I'm trying to follow the proof of this website http://mathonline.wikidot.com/lebesgue-s-theorem-for-the-differentiability-of-monotone-fun about the differentiability a.e. of increasing functions. Although, there's something I don't understand. It says:
"Now note that for each $k\in\{1,2,...,n\}$ we have that $E\cap[c_k,d_k]\subseteq\{x\in[c_k,d_k]:\overline{D}f(x)\geq|\alpha|\}$".

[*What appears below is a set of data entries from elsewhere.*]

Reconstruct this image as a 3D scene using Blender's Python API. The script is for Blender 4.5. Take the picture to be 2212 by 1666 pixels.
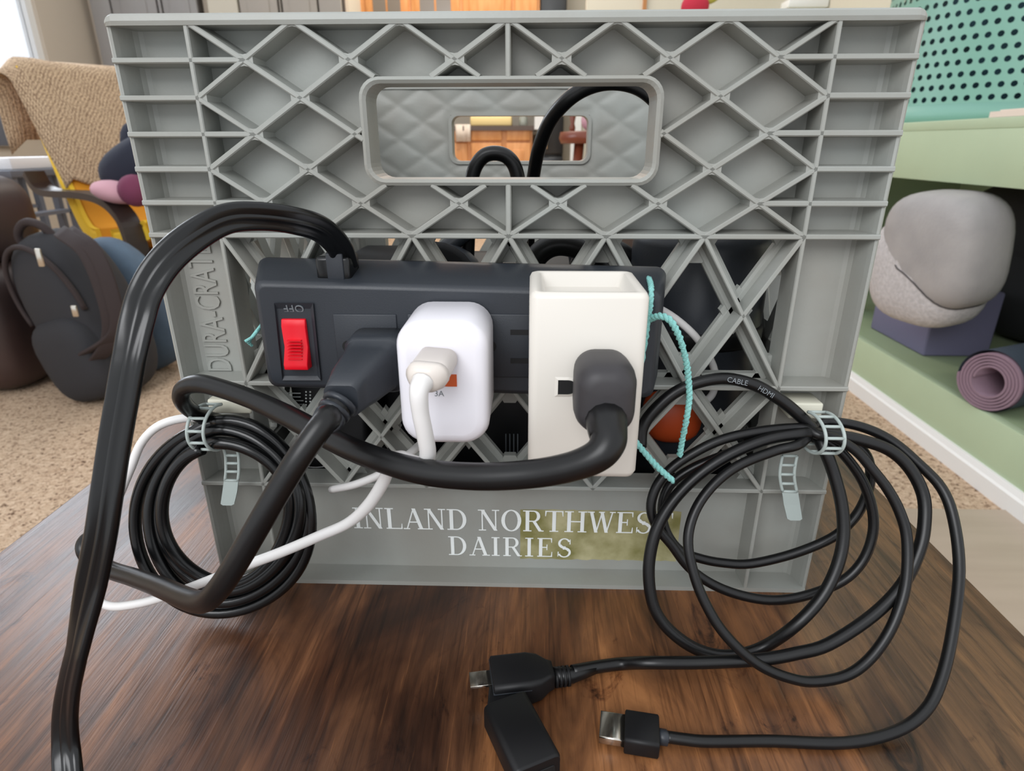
import bpy, bmesh, math, random
from mathutils import Vector, Matrix, Euler
random.seed(7)
SC = bpy.context.scene
COL = SC.collection
for o in list(bpy.data.objects):
    bpy.data.objects.remove(o)

# ------------------------------------------------------------------ camera
FPX, PITCH, YAW, ROLL = 1330.0, .3732, .0313, -.0014
CAM = Vector((.0093, -.2815, .2322))
_F = Vector((-math.sin(YAW)*math.cos(PITCH), math.cos(YAW)*math.cos(PITCH), -math.sin(PITCH)))
_R = Vector((math.cos(YAW), math.sin(YAW), 0))
_U = _R.cross(_F)
_R2 = _R*math.cos(ROLL) + _U*math.sin(ROLL)
_U2 = -_R*math.sin(ROLL) + _U*math.cos(ROLL)
cam = bpy.data.cameras.new('camera')
cam.sensor_width = 36.0
cam.lens = FPX/2212*36
cam.clip_start = .01
cam.dof.use_dof = True
cam.dof.focus_distance = .285
cam.dof.aperture_fstop = 18
camo = bpy.data.objects.new('camera', cam)
COL.objects.link(camo)
camo.matrix_world = Matrix(((_R2.x, _U2.x, -_F.x, CAM.x), (_R2.y, _U2.y, -_F.y, CAM.y), (_R2.z, _U2.z, -_F.z, CAM.z), (0, 0, 0, 1)))
SC.camera = camo

# ------------------------------------------------------------------ world, lights, exposure
w = bpy.data.worlds.new('daylight'); SC.world = w; w.use_nodes = True
bg = w.node_tree.nodes['Background']
bg.inputs[0].default_value = (.93, .96, 1.0, 1)
bg.inputs[1].default_value = 1.15

def area(name, loc, target, sx, sy, power, col):
    l = bpy.data.lights.new(name, 'AREA'); l.shape = 'RECTANGLE'; l.size = sx; l.size_y = sy
    l.energy = power; l.color = col
    o = bpy.data.objects.new(name, l); COL.objects.link(o)
    o.location = loc
    o.rotation_euler = (Vector(target)-Vector(loc)).to_track_quat('-Z', 'Y').to_euler()
    return o
area('window_light_left', (-2.6, 2.4, 1.0), (0, .1, 0), 1.6, 1.2, 34, (.86, .92, 1))
area('fill_light_behind', (-.9, -2.2, 1.7), (0, .1, .1), 1.8, 1.3, 52, (.97, .98, 1))  # added soft frontal fill to brighten the crate face; its source is unseen
area('kitchen_fill_light', (-.3, 4.3, 2.3), (-.3, 4.6, 0), 1.4, .6, 46, (1, .92, .80))  # added warm fill that brightens the kitchen; no lamp is visible there
vs = SC.view_settings
vs.view_transform = 'Standard'; vs.look = 'None'; vs.gamma = 1; vs.use_curve_mapping = False
vs.exposure = 0.0

# ------------------------------------------------------------------ helpers
def ray(px, py): return _F + _R2*((px-1106)/FPX) - _U2*((py-833)/FPX)
def at(px, py, Y):
    d = ray(px, py); return CAM + d*((Y-CAM.y)/d.y)
def atz(px, py, Z):
    d = ray(px, py); return CAM + d*((Z-CAM.z)/d.z)
def atx(px, py, X):
    d = ray(px, py); return CAM + d*((X-CAM.x)/d.x)
def att(px, py, y0, y1, z0=.1, z1=.003):           # on the plane leaning from (y0,z0) to (y1,z1)
    d = ray(px, py); k = (y0-y1)/(z0-z1)
    t = (y1 - CAM.y + k*(CAM.z-z1))/(d.y - k*d.z)
    p = CAM + d*t
    return p
def lin(c):
    return tuple(((v/255)/12.92 if v/255 <= .04045 else ((v/255+.055)/1.055)**2.4) for v in c)

def M(name, rgb, rough=.5, metal=0, spec=.5, var=0, vscale=20, bump=0, bscale=200, rgb2=None, trans=0, emit=0, coat=0, stretch=None, sub=0):
    m = bpy.data.materials.new(name); m.use_nodes = True
    nt = m.node_tree; b = nt.nodes['Principled BSDF']
    c = lin(rgb)
    b.inputs['Base Color'].default_value = (*c, 1)
    b.inputs['Roughness'].default_value = rough
    b.inputs['Metallic'].default_value = metal
    b.inputs['Specular IOR Level'].default_value = spec
    b.inputs['Transmission Weight'].default_value = trans
    b.inputs['Coat Weight'].default_value = coat
    if sub:
        b.inputs['Subsurface Weight'].default_value = sub
        b.inputs['Subsurface Radius'].default_value = (.004, .004, .004)
    if emit:
        b.inputs['Emission Color'].default_value = (*c, 1); b.inputs['Emission Strength'].default_value = emit
    tc = nt.nodes.new('ShaderNodeTexCoord'); src = tc.outputs['Object']
    if stretch:
        mp = nt.nodes.new('ShaderNodeMapping'); mp.inputs['Scale'].default_value = stretch
        nt.links.new(src, mp.inputs[0]); src = mp.outputs[0]
    if var or rgb2:
        n = nt.nodes.new('ShaderNodeTexNoise'); n.inputs['Scale'].default_value = vscale; n.inputs['Detail'].default_value = 6
        nt.links.new(src, n.inputs['Vector'])
        r = nt.nodes.new('ShaderNodeValToRGB')
        c2 = lin(rgb2) if rgb2 else tuple(v*(1-var) for v in c)
        r.color_ramp.elements[0].position = .35; r.color_ramp.elements[1].position = .65
        r.color_ramp.elements[0].color = (*c2, 1); r.color_ramp.elements[1].color = (*c, 1)
        nt.links.new(n.outputs[0], r.inputs[0]); nt.links.new(r.outputs[0], b.inputs['Base Color'])
    if bump:
        n2 = nt.nodes.new('ShaderNodeTexNoise'); n2.inputs['Scale'].default_value = bscale; n2.inputs['Detail'].default_value = 4
        nt.links.new(src, n2.inputs['Vector'])
        bp = nt.nodes.new('ShaderNodeBump'); bp.inputs['Strength'].default_value = bump; bp.inputs['Distance'].default_value = .002
        nt.links.new(n2.outputs[0], bp.inputs['Height']); nt.links.new(bp.outputs[0], b.inputs['Normal'])
    return m

class MB:
    def __init__(s): s.v = []; s.f = []; s.sm = []
    def add(s, vs, fs, smooth=False):
        n = len(s.v); s.v += [tuple(v) for v in vs]
        for f in fs: s.f.append([i+n for i in f]); s.sm.append(smooth)
        return s
    def box(s, x0, x1, y0, y1, z0, z1):
        v = [(x0, y0, z0), (x1, y0, z0), (x1, y1, z0), (x0, y1, z0), (x0, y0, z1), (x1, y0, z1), (x1, y1, z1), (x0, y1, z1)]
        return s.add(v, [(0, 3, 2, 1), (4, 5, 6, 7), (0, 1, 5, 4), (1, 2, 6, 5), (2, 3, 7, 6), (3, 0, 4, 7)])
    def obox(s, c, ax, ay, az):                      # centre and three half-axis vectors
        c, ax, ay, az = map(Vector, (c, ax, ay, az))
        v = [c+ax*i+ay*j+az*k for k in (-1, 1) for (i, j) in ((-1, -1), (1, -1), (1, 1), (-1, 1))]
        return s.add(v, [(0, 3, 2, 1), (4, 5, 6, 7), (0, 1, 5, 4), (1, 2, 6, 5), (2, 3, 7, 6), (3, 0, 4, 7)])
    def loft(s, rings, cap=True, smooth=True, closed=True):
        n = len(rings[0]); base = len(s.v)
        for r in rings: s.v += [tuple(p) for p in r]
        for i in range(len(rings)-1):
            for j in range(n if closed else n-1):
                k = (j+1) % n
                s.f.append([base+i*n+j, base+i*n+k, base+(i+1)*n+k, base+(i+1)*n+j]); s.sm.append(smooth)
        if cap and closed:
            s.f.append([base+j for j in reversed(range(n))]); s.sm.append(False)
            s.f.append([base+(len(rings)-1)*n+j for j in range(n)]); s.sm.append(False)
        return s
    def prism(s, poly, d):                            # polygon (3D points) extruded along vector d
        d = Vector(d); return s.loft([[Vector(p) for p in poly], [Vector(p)+d for p in poly]], smooth=False)
    def tube(s, pts, r, n=10, cap=True):
        pts = [Vector(p) for p in pts]
        rr = r if isinstance(r, (list, tuple)) else [r]*len(pts)
        fr = frames(pts); rings = []
        for (p, t, a, b), q in zip(fr, rr):
            rings.append([p + a*(q*math.cos(2*math.pi*i/n)) + b*(q*math.sin(2*math.pi*i/n)) for i in range(n)])
        return s.loft(rings, cap)
    def ribbon(s, pts, wdirs, prof):                  # profile (u along wdir, v along normal) swept
        pts = [Vector(p) for p in pts]; rings = []
        for i, p in enumerate(pts):
            t = (pts[min(i+1, len(pts)-1)]-pts[max(i-1, 0)]).normalized()
            wv = Vector(wdirs[i]); wv = (wv - t*wv.dot(t)).normalized(); nv = t.cross(wv)
            rings.append([p+wv*u+nv*v for u, v in prof])
        return s.loft(rings)
    def sphere(s, c, rx, ry, rz, n=20, m=12, R=None, e=1.0):
        c = Vector(c); rings = []
        sp = lambda q: math.copysign(abs(q)**e, q)
        for i in range(1, m):
            th = math.pi*i/m
            ring = []
            for j in range(n):
                ph = 2*math.pi*j/n
                v = Vector((rx*sp(math.sin(th))*sp(math.cos(ph)), ry*sp(math.sin(th))*sp(math.sin(ph)), -rz*sp(math.cos(th))))
                if R: v = R @ v
                ring.append(c+v)
            rings.append(ring)
        base = len(s.v); s.loft(rings, cap=False)
        lo = len(s.v); a = Vector((0, 0, -rz)); b = Vector((0, 0, rz))
        if R: a = R @ a; b = R @ b
        s.v += [tuple(c+a), tuple(c+b)]
        for j in range(n):
            k = (j+1) % n
            s.f.append([lo, base+k, base+j]); s.sm.append(True)
            q = base+(m-2)*n
            s.f.append([lo+1, q+j, q+k]); s.sm.append(True)
        return s
    def lathe(s, prof, c, n=24, axis='z'):
        c = Vector(c); rings = []
        for r, h in prof:
            ring = []
            for i in range(n):
                a = 2*math.pi*i/n; u, v = r*math.cos(a), r*math.sin(a)
                ring.append(c+Vector({'z': (u, v, h), 'x': (h, u, v), 'y': (v, h, u)}[axis]))
            rings.append(ring)
        return s.loft(rings)
    def xf(s, mat): s.v = [tuple(mat @ Vector(v)) for v in s.v]; return s

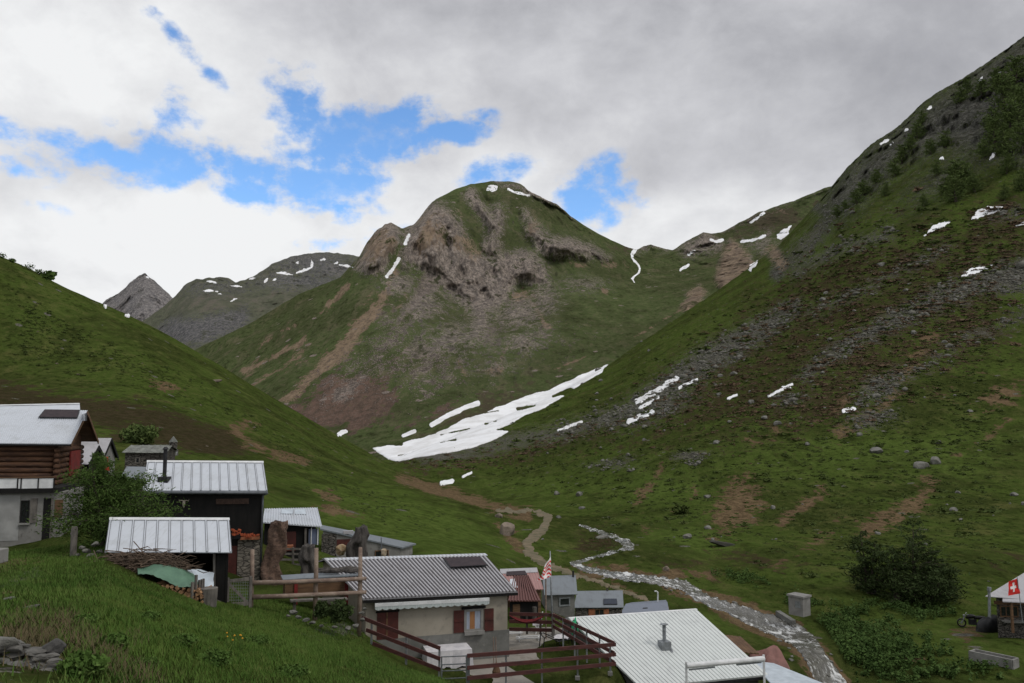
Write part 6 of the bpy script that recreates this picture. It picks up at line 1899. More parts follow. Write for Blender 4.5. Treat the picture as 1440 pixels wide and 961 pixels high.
lf = [('p', [(0, 380), (100, 430), (300, 530), (520, 660), (720, 760), (560, 760), (440, 715), (380, 660), (330, 600), (100, 540), (0, 520)], 20, .7)]
sp = pix_scatter(2200, (0, 370, 720, 770), lf, .62)
sz = np.exp(RNG.normal(-1.6, .4, len(sp))) * np.clip(sp[:, 1] / 200, .5, 1.5)
tag(inst_mesh('hillside_tussocks', dv, df, sp, sz[:, None] * np.array([1.3, 1.3, .6]), RNG.uniform(0, 6.28, len(sp)), M_SHRUB), kind='stuff')
# ================================================================== TERRACE AND SMALL THINGS
TZ = -9.15


def onz(px, py, z=TZ):
    v = P(px, py, 1.0)
    return v * (z / v.z)


def slab(name, pts, z, th, mat, parent=None):
    q = [onz(x, y, z) for x, y in pts]
    mb = MB(); n = len(q)
    mb.add([p - Zu * th for p in q] + q, [list(range(n - 1, -1, -1)), list(range(n, 2 * n))] + [(i, (i + 1) % n, n + (i + 1) % n, n + i) for i in range(n)])
    return mb.build(name, mat, parent)


o = slab('terrace', [(575, 921), (716, 912), (716, 884), (772, 882), (800, 884), (812, 925), (704, 931), (757, 964), (700, 1000), (635, 990), (606, 950)], TZ, .35, M_PATIO)
tag(o, kind='structure')


def post_bar(t, x, y0, y1, d, w=.06, mat=None, name='post'):
    a = P(x, y0, d); b = P(x, y1, d)
    mb = MB(); mb.bar(a, Vector((a.x, a.y, b.z)), w, w)
    return mb.build(name, mat or M_STEEL, t)


def rail_bar(t, x0, y0, d0, x1, y1, d1, w=.045, h=.13, mat=None, name='rail'):
    mb = MB(); mb.bar(P(x0, y0, d0), P(x1, y1, d1), w, h)
    return mb.build(name, mat or M_FENCERED, t)


t = thing('terrace_fence', 'red-brown three-rail fence with steel posts along the front of the terrace', 'fence', onz(760, 950))
for x, yt, yb, d in ((659.5, 921, 962, 28.9), (711.5, 916.5, 962, 29.35), (762, 912, 957, 29.8), (812, 908, 953, 30.2), (858, 904, 947, 30.6)):
    post_bar(t, x, yt, yb + 4, d + .08)
for y0, y1 in ((922.5, 906.5), (939.5, 920.5), (954, 933.5)):
    rail_bar(t, 657, y0, 28.8, 866, y1, 30.55)
mb = MB()
for x, y, d in ((812, 953.5, 30.2), (858, 947, 30.6)):
    c = P(x, y, d); mb.box(c, Vector((.08, 0, 0)), Vector((0, .08, 0)), Zu * .06)
    mb.build('footing', M_CONCRETE, t); mb = MB()
t = thing('side_fence', 'red-brown fence running back along the right side of the terrace', 'fence', onz(830, 920))
for y0, y1 in ((905, 865), (919, 873), (932, 881)):
    rail_bar(t, 864, y0, 30.5, 778, y1, 34.8)
for f in (.22, .42, .62, .82):
    a = P(864, 905, 30.5).lerp(P(778, 865, 34.8), f); mb = MB(); mb.bar(a + Zu * .05, a - Zu * 1.25, .06, .06); mb.build('post', M_STEEL, t)
post_bar(t, 778, 863, 894, 34.9, .12, M_GREYWOOD)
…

I don't know how to obtain that absolute value of $\alpha$. The only thing I know about that set is the following:
$$E\cap[c_k,d_k]=\{x\in[c_k,d_k]:\underline{D}f(x)<\beta<\alpha<\overline{D}f(x)<+\infty\}.$$
Thanks in advance.
Because $f$ is increasing, all difference quotients $$\dfrac{f(x+h) - f(x)}h \ge 0, h \ne 0$$ Thus $\underline Df(x) \ge 0$ for all $x$. The only way for $E \cap [c_k, d_k]$ to be non-empty is for $\alpha \ge 0$, so $|\alpha| = \alpha$ and since you already know that $\overline Df(x)>\alpha$, the inclusion follows.
And if $E \cap [c_k, d_k]$ is empty, then it is a subset of every set.